La chiave del Ritorno
Tempo fa ho letto un articolo di un collega che si chiamava "The key of return"(La chiave del ritorno) e l'ha scritto Farrah Akbik, una giornalista e scrittrice di origine britannico-siriana-marocchina, il suo nome in arabo significa gioia o felicità, speriamo che sia di buon auspicio.
Si trattava della storia di un palestinese, vissuta in prima persona, di quando la famiglia è stata costretta a lasciare Safed nel 1948, e ha ancora la chiave di casa appesa al muro del suo piccolo appartamento a Damasco.
Ma non è un caso, i palestinesi hanno ancora le chiavi delle case da cui sono fuggiti decenni fa, molti ... vivono anche bene, ma non dimenticheranno mai di essere stati cacciati dalla loro casa, dalla loro terra, dalla loro vita ... e ora.
La chiave del ritorno, è tornata in voga proprio in questi giorni dove un signore vestito di stracci sporchi, ferito, camminando verso l'ignoto, con un piccolo fagotto della sua vita, ma in quel fagotto aveva ... la chiave della sua casa ..., perché un giorno, io o qualcuno della mia famiglia ... se vivo ... potrà tornare.
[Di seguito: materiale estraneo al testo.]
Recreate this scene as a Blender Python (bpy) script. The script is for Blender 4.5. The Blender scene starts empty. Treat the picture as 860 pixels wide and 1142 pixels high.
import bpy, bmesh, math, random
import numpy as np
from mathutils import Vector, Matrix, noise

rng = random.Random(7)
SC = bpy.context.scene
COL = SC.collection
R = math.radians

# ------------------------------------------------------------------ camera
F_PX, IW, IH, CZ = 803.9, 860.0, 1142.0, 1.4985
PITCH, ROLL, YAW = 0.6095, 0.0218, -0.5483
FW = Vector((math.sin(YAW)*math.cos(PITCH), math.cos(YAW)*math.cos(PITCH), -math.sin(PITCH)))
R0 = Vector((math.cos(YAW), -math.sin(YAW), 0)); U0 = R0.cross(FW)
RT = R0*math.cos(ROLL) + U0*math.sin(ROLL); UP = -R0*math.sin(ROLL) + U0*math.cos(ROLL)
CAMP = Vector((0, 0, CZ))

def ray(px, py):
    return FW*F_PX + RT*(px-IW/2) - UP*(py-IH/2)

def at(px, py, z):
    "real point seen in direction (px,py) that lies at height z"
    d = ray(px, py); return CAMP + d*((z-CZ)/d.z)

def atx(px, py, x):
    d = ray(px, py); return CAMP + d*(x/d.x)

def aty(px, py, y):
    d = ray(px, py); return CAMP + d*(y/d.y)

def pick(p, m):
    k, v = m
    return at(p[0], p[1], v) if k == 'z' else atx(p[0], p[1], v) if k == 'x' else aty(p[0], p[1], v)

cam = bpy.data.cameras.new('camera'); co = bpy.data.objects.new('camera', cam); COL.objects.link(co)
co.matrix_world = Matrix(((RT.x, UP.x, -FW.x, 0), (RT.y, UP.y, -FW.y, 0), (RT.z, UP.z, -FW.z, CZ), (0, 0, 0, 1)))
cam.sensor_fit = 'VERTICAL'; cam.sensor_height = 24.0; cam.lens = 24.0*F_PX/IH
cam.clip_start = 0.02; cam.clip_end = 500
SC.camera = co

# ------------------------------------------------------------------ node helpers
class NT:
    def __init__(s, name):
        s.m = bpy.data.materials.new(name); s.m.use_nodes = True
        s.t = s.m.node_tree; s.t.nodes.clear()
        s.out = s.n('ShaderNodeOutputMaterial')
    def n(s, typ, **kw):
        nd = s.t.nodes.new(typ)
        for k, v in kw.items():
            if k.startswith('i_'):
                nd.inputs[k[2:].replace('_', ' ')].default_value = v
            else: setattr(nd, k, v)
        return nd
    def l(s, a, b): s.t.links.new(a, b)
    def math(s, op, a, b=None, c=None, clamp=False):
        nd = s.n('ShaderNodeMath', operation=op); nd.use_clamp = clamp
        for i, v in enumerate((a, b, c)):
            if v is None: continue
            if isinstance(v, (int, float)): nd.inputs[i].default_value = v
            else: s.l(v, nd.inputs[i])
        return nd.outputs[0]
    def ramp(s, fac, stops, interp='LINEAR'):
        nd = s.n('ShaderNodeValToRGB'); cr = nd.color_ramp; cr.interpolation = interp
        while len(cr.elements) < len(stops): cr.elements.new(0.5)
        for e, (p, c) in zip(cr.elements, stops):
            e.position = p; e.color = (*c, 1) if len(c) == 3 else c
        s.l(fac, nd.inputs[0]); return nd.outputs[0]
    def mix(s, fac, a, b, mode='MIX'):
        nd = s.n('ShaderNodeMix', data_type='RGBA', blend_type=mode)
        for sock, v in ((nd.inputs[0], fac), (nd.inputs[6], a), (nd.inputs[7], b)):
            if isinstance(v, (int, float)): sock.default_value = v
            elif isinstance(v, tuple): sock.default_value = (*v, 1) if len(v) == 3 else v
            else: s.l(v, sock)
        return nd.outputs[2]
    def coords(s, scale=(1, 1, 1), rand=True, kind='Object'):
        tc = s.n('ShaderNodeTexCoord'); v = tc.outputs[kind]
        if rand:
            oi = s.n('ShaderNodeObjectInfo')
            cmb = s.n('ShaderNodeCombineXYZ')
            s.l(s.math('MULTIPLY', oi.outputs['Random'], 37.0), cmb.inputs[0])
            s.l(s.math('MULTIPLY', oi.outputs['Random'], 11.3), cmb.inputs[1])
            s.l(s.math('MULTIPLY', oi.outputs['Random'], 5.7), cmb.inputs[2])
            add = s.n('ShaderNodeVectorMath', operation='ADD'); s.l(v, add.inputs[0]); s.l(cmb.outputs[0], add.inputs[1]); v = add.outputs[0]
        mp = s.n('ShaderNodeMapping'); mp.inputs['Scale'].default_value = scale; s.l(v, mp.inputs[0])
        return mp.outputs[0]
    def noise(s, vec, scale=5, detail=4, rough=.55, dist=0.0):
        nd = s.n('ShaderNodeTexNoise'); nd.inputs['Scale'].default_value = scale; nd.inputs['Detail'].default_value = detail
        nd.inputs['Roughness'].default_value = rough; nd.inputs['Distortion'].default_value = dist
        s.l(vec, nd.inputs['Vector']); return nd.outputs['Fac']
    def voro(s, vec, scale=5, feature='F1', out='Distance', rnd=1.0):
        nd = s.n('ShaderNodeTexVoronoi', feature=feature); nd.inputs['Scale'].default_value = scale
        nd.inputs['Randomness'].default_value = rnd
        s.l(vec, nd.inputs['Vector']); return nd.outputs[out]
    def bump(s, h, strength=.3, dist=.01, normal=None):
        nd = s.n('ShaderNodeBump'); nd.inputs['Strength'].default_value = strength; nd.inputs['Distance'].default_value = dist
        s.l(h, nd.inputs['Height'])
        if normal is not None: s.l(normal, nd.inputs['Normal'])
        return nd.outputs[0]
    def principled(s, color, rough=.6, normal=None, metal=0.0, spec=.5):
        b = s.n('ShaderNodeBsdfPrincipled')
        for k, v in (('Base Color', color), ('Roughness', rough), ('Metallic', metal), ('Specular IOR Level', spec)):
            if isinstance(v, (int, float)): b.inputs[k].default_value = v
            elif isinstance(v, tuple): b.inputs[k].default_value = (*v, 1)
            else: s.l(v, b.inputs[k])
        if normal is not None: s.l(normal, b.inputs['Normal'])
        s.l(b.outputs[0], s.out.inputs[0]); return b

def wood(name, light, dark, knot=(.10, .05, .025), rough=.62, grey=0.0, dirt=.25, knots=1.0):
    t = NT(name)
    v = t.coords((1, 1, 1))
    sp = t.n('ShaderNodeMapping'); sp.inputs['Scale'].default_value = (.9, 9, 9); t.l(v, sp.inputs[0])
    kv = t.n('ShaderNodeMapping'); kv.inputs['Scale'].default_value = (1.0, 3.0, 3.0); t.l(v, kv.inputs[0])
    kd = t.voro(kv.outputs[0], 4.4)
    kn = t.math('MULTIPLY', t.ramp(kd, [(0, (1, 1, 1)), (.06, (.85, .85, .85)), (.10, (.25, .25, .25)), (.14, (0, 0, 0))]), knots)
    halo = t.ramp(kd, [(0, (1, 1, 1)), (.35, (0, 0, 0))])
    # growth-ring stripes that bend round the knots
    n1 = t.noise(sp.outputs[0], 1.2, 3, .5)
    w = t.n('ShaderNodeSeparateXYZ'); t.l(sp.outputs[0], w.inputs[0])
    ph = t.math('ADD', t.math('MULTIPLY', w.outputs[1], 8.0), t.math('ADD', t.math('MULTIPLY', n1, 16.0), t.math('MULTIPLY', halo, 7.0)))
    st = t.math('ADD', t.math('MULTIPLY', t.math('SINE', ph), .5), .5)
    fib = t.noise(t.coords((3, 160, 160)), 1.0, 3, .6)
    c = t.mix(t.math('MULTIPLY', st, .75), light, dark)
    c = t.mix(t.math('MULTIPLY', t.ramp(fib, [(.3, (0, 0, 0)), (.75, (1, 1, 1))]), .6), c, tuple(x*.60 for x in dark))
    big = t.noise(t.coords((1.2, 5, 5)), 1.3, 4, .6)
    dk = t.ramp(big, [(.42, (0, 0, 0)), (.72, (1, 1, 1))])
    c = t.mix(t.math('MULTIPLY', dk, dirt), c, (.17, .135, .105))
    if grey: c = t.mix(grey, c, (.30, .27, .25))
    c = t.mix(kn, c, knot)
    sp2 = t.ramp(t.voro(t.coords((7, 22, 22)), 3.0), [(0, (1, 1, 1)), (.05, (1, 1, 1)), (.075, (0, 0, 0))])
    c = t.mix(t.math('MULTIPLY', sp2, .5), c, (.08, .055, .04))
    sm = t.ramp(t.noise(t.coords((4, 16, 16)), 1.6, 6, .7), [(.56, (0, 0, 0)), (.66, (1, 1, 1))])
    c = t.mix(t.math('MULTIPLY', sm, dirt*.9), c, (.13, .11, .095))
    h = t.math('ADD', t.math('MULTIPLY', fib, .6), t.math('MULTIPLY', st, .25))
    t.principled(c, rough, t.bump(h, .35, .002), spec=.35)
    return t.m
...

Gli israeliani sono tornati ... dopo secoli lontani ... ad un costo di sangue infinito ... ed è un fatto ..., ma quando potranno tornare i palestinesi? E a che costo?
Per noi europei è difficile capirli, pensate se i discendenti dei Vichinghi volessero le terre promesse dei loro avi, se le volessero i Galli, gli Unni, gli Ostrogoti, addirittura i Romani o i Greci.
Oggi ormai è in corso una forte campagna militare iniziata da anni e non ora, contro la Striscia di Gaza, poi Cisgiordania e Libano sud. È in corso un programma di pulizia etnica anche internamente a Gerusalemme. È in corso un sistema di Apartheid progettato specificamente per spingere un numero sempre maggiore di palestinesi (o ormai tutti) fuori dalle loro case e terre ancestrali e per popolarle di coloni. Più ingiustizia, più persone sulle strade dell'esodo che portano ancora più chiavi.